Several Senior Republicans Just Told The Supreme Court That Trump's Asylum Ban Is Illegal

"[T]he government is simply wrong."

Lawyers who served in senior positions in several past Republican administrations, joined by other former Republican officials, told the Supreme Court on Monday that the Trump administration's attempted asylum ban is illegal.

"[T]he government is simply wrong" in its argument that federal asylum law allows the administration's new policy, the lawyers and officials argue in a Supreme Court filing.

The friend-of-the-court brief was filed by William Webster, the former director of both the FBI and the CIA; two former acting attorneys general, Peter Keisler and Stuart Gerson; and nine others.

The Trump administration's two-step effort included a federal rule and presidential proclamation that, when taken together, would bar asylum claims by those who enter the southern border outside of ports of entry. A federal judge put the new policy on hold before Thanksgiving, and the US Circuit Court of Appeals for the 9th Circuit turned down the Justice Department's request to put that injunction on hold.

On Dec. 11, the Justice Department took the matter to the Supreme Court, asking the justices to put the injunction on hold — allowing the administration to enforce the asylum ban — while the challenge, brought by the ACLU, proceeds.

The ACLU filed its opposition on Monday, arguing that the injunction "do[es] no more than preserve the nearly 40-year status quo codified by Congress."

"The relevant provision of federal asylum law begins with the command that '[a]ny alien' who crosses the southern border illegally outside 'a designated port of arrival ... may apply for asylum,'" the Republican brief, written by Richard Bernstein, said. "The Attorney General’s regulation is inconsistent with the plain text and meaning of [that law]. That should be the end of the matter."

The signatories represent decades of Republican leadership on legal, national security, and intelligence issues.

Webster was only the second confirmed FBI director in the bureau's history, a post he was nominated for by then-president Jimmy Carter. He took that job, however, only after resigning from a federal appellate judgeship for which he had been nominated by then-president Richard Nixon. He later was nominated by former president Ronald Reagan and confirmed by the Senate to run the CIA.

Gerson served as the head of DOJ's Civil Division during George H. W. Bush's presidency before serving briefly as acting attorney general at the start of the Clinton administration until Clinton's eventual nominee, Janet Reno, was confirmed. Keisler served as head of the Civil Division in the George W. Bush administration and served briefly as acting attorney general until Bush's nominee, Michael Mukasey, was confirmed. Keisler also was nominated, but never confirmed due to opposition from Democrats, to serve as a judge on the US Court of Appeals for the DC Circuit.

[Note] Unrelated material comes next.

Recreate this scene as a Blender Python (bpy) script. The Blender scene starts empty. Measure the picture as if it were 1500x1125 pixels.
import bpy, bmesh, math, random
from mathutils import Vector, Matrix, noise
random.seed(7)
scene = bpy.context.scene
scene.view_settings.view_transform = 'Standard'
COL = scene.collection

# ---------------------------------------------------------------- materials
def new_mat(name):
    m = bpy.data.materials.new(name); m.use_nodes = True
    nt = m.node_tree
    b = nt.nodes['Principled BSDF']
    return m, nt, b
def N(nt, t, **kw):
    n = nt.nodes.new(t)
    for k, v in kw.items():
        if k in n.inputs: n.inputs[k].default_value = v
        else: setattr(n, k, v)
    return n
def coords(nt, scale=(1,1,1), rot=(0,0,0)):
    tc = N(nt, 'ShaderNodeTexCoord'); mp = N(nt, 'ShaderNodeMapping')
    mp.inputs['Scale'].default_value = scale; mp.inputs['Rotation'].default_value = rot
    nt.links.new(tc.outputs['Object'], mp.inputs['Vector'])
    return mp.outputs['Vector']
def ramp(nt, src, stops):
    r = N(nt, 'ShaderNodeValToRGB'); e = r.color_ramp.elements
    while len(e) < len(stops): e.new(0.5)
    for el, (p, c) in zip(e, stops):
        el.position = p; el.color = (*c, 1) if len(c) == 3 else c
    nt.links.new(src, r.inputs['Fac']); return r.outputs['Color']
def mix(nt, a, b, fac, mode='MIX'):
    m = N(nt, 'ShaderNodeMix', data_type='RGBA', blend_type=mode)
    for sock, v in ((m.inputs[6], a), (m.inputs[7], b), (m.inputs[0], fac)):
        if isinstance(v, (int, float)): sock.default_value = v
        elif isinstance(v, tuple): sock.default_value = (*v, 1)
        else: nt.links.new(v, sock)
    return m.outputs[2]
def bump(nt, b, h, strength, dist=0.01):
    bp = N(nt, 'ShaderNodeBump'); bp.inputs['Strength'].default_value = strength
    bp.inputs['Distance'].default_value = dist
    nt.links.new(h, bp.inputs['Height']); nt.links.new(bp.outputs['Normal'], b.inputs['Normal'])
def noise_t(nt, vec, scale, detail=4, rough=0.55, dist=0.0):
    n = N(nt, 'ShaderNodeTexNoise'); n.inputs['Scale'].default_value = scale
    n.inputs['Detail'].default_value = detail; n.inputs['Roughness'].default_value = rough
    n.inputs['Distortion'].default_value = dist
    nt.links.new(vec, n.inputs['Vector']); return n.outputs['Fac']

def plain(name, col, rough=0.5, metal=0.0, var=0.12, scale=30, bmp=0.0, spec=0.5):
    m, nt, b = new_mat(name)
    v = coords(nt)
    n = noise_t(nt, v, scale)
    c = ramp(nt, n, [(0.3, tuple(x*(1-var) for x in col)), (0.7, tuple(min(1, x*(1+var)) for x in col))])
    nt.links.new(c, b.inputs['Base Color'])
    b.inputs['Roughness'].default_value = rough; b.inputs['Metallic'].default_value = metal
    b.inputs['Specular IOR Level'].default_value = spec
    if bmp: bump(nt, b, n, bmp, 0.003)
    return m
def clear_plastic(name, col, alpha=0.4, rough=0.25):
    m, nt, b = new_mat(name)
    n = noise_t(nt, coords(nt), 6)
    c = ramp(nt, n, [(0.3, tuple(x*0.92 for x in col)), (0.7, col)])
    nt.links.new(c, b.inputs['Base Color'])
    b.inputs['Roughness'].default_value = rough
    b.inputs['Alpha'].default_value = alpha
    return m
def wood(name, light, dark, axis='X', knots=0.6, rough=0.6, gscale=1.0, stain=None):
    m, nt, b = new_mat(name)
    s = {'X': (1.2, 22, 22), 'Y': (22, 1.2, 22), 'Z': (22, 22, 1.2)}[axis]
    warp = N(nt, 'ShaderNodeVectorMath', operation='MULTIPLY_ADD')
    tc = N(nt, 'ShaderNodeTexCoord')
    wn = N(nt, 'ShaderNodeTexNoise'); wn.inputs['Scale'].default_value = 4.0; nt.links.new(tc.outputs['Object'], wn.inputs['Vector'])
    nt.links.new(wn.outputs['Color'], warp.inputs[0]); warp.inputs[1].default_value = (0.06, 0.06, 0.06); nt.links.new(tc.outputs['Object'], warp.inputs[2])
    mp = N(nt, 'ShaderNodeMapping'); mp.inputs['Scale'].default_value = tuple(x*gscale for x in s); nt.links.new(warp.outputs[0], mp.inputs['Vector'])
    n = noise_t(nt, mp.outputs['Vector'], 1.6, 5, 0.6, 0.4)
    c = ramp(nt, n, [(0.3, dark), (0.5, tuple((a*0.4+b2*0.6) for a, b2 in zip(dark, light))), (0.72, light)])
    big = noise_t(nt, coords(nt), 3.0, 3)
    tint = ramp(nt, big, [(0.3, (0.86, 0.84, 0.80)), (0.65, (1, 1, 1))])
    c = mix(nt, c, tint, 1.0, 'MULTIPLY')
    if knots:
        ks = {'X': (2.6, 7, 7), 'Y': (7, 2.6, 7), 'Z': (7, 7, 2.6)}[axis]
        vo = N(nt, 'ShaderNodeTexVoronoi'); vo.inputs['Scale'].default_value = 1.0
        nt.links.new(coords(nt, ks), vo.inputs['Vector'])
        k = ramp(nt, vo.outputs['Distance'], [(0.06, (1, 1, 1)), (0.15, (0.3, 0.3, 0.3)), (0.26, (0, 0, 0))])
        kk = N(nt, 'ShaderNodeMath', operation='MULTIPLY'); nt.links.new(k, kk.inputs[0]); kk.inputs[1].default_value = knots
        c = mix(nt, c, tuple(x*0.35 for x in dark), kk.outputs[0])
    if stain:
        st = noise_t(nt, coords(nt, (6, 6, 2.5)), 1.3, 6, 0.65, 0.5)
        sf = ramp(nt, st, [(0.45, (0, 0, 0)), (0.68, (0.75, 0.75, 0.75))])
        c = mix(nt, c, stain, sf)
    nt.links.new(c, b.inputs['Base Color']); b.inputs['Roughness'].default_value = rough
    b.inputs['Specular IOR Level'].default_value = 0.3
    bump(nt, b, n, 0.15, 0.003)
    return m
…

Political signatories include Ray LaHood, a former Republican member of Congress who had served as chair of the Intelligence Committee's Terrorism and Homeland Security Subcommittee and later served as Transportation secretary in the Obama administration; former New Jersey governor Christine Todd Whitman, who served as EPA administrator in the George W. Bush administration; and former member of Congress Chris Shays, who served as chair of the House Oversight Committee's Subcommittee on National Security and Foreign Affairs.

Other signatories included former DOJ official and Supreme Court advocate Carter Phillips and former State Department officials John Bellinger III and Samuel Witten. Also signing were Brackett Denniston, who worked in Massachusetts politics; Stanley Twardy, who served as the US attorney for Connecticut under presidents Ronald Reagan and George H.W. Bush; and Bernstein, the brief's lead author.